WRITTEN INSTRUCTION: Reproduce the first line and every line after it, exactly, through the one containing "return EYE +". Leave out the rest.
-- Start DATASET EXTRACT --
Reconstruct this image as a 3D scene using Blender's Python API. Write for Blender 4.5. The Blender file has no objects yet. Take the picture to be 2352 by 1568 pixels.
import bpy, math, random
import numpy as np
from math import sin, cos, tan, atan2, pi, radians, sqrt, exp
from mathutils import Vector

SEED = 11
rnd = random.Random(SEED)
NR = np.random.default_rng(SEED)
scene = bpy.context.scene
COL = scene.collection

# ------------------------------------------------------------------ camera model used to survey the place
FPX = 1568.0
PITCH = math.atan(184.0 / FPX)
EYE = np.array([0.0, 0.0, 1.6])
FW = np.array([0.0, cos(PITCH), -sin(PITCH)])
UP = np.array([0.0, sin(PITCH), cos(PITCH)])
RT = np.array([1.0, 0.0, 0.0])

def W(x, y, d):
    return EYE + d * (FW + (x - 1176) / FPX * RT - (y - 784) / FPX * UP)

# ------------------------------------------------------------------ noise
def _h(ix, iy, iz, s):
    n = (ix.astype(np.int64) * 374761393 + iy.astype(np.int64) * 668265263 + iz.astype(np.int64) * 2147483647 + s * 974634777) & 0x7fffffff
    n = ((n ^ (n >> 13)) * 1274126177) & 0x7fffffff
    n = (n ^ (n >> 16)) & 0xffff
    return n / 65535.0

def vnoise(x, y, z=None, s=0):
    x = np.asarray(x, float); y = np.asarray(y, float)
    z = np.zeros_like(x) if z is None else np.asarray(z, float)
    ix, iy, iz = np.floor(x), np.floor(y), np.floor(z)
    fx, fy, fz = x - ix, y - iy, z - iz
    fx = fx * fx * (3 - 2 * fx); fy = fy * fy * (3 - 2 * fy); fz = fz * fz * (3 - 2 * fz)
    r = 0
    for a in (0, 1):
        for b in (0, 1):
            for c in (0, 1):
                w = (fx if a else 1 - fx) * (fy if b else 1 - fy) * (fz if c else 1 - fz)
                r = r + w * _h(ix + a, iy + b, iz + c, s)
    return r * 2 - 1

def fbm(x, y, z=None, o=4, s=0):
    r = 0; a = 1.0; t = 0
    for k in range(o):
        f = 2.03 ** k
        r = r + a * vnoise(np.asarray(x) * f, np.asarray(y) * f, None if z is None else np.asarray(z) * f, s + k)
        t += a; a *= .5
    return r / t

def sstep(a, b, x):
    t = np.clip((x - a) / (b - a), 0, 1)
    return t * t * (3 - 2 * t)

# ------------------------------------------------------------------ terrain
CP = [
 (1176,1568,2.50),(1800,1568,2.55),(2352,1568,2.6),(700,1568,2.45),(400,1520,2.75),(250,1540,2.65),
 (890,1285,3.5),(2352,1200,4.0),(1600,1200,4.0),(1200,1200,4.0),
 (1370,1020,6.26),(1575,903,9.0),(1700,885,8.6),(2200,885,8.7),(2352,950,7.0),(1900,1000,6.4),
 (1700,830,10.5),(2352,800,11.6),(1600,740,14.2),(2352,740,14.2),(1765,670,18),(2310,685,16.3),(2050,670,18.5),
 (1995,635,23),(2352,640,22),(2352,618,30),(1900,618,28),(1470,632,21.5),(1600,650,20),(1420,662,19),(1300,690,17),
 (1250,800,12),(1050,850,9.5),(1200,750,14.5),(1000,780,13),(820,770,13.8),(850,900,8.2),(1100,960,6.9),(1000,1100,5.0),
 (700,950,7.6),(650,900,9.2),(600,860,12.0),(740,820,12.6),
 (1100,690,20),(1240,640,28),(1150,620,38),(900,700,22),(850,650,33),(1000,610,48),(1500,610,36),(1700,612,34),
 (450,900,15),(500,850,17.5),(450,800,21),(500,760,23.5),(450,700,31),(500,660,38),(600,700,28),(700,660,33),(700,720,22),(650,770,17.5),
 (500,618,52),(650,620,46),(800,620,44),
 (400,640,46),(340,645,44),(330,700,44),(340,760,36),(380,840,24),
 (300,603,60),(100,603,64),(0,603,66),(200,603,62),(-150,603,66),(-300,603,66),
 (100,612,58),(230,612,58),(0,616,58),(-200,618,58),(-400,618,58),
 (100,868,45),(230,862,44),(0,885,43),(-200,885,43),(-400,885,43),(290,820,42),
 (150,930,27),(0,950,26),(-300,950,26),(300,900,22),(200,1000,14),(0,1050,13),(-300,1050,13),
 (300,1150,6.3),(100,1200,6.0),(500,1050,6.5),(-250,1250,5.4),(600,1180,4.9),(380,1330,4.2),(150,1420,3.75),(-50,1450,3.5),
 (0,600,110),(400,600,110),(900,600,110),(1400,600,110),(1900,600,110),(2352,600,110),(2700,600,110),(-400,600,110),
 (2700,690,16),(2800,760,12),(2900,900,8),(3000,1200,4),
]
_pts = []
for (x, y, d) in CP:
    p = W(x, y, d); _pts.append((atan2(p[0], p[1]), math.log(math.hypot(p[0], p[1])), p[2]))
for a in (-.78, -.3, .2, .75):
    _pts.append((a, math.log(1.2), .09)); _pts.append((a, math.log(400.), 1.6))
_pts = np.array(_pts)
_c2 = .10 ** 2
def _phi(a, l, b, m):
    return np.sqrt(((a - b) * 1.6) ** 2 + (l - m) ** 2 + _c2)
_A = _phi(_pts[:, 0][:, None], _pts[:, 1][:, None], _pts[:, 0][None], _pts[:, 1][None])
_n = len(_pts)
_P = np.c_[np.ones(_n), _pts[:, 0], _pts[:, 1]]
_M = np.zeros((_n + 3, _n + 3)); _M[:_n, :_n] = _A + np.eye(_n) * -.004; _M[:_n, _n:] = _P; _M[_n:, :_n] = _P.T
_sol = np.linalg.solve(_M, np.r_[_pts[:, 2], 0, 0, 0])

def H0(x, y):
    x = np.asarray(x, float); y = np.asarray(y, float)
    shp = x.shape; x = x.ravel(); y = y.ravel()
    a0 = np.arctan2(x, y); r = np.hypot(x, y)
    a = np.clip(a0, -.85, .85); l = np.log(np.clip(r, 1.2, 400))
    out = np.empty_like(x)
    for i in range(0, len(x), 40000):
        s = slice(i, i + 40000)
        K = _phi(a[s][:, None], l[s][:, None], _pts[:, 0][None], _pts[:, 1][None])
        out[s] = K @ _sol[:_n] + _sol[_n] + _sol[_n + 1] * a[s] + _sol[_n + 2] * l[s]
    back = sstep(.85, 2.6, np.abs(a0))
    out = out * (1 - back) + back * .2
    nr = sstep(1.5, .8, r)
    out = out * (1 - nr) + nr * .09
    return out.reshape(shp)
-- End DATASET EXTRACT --
WRITTEN RESPONSE:
Reconstruct this image as a 3D scene using Blender's Python API. Write for Blender 4.5. The Blender file has no objects yet. Take the picture to be 2352 by 1568 pixels.
import bpy, math, random
import numpy as np
from math import sin, cos, tan, atan2, pi, radians, sqrt, exp
from mathutils import Vector

SEED = 11
rnd = random.Random(SEED)
NR = np.random.default_rng(SEED)
scene = bpy.context.scene
COL = scene.collection

# ------------------------------------------------------------------ camera model used to survey the place
FPX = 1568.0
PITCH = math.atan(184.0 / FPX)
EYE = np.array([0.0, 0.0, 1.6])
FW = np.array([0.0, cos(PITCH), -sin(PITCH)])
UP = np.array([0.0, sin(PITCH), cos(PITCH)])
RT = np.array([1.0, 0.0, 0.0])

def W(x, y, d):
    return EYE + d * (FW + (x - 1176) / FPX * RT - (y - 784) / FPX * UP)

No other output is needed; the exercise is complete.